Eskisinin yerine yenisini almak için mi?
Hayır, modanın rüzgarında yer kapmak, "zamanın ruhuna boğulmak", kalabalıklardan ayrı düşmemek için…
Bir yanda tek dilim ekmek, bir bardak temiz su için bekleşenler diğer yanda daha çok daha çok diye koşturup mutsuzluğun çaresini eşyalarla, ıvır zıvırlarla doldurmaya çalışanlar.
Çetin Altan, bir yazısında, "Hayal ettiğimiz ülke bu değildi…" diyordu.
Gençliğimizde hayal ettiğimiz dünya da bu dünya değil…
İnsanoğlu bunca hengamenin içinde aşkı da unuttu.
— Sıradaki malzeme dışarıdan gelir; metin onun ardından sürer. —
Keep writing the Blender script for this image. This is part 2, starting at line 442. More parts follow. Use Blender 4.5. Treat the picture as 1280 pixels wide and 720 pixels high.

Daha doğrusu aşkı da kaybetti. "Aşkitomlu", "bebeğimli", doymazlıkların arasına "reklam arası" gibi sıkıştırdığımız kokusu olmayan, hatta çoğu kez çöp kokan ilişkilerden söz etmiyorum.
Şimdi elinizi yüreğinize koyun.
Bedri Rahmi’nin çok yıllar önce tanımladığı aşkla etrafınızda yaşananların benzer bir yanı var mı?
"Aşk bir eşkiyanın hayata itirazıdır. Susarsa çatışma, konuşursa savaş, yazarsa destan, severse devrim olur. Tut ki ben bir eşkiyayım."
Sahi, etrafınızda bu "eşkıyalardan" kalan oldu mu?